Friday, August 28, 2009

Things I'd Like to See This Weekend on C-SPAN's "Book TV"

Saturday
10:00 am Glenn Beck
The cable news pundit discusses his ongoing problems with sponsors. More than forty companies have pulled their advertising from Beck's Fox News Channel show over his statement that President Barack Obama is a racist. Now he faces similar difficulties with several of his published books. Recently the word "idiots" was removed from the title of Beck's Arguing with Idiots following a carefully orchestrated campaign by a determined, well-organized group of idiots; Thomas Paine returned from the dead to demand that all references to him and his treatise Common Sense be purged from Glenn Beck's Common Sense; and Jesus has pulled the word "Christmas" from Beck's novel The Christmas Sweater.

2:00 pm Child & Child
The phenomenal revival of interest in Julia Child, spurred by the success of the film Julie & Julia (based on Julia Powell's book), has inspired a new Child-related book project--one that will posthumously fulfill the late cookbook author's frustrated ambitions to be a novelist.
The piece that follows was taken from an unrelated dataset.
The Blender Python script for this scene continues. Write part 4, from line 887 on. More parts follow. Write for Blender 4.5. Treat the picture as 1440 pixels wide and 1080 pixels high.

Here thriller writer Lee Child discusses his forthcoming book Child & Child, in which rugged hero Jack Reacher attempts to make Julia Child's tricky Coq au Vin recipe, dogged by agents of the CIA (Culinary Institute of America) who are determined to see him fail. The novel opens with a bang as Reacher, in the process of preparing his ingredients, beats the crap out of a chicken.

Sunday
11:00 am Obama's Beach Reads
The White House was careful to announce the list of books that President Obama planned to take on vacation--five acclaimed and respectable works of fiction and nonfiction, including David McCullough's John Adams, Thomas Friedman's Hot, Flat and Crowded, and Kent Haruf's Plainsong. Here White House press secretary Robert Gibbs tries to explain a widely-circulated photo of the President lying on a beach in Martha's Vineyard reading Tucker Max's I Hope They Serve Beer in Hell, with copies of Chelsea Handler's My Horizontal Life and Tori Spelling's Mommywood lying in the sand nearby. At first Gibbs calls it an attempt to smear the President, though he later insists this was a reference to an incident involving sunscreen.

2:00 pm Obscure Dickens
A series profiling lesser-known Dickens characters. This week: Abie Cadabra, wily magician in David Copperfield who teaches the title character how to make an elephant disappear.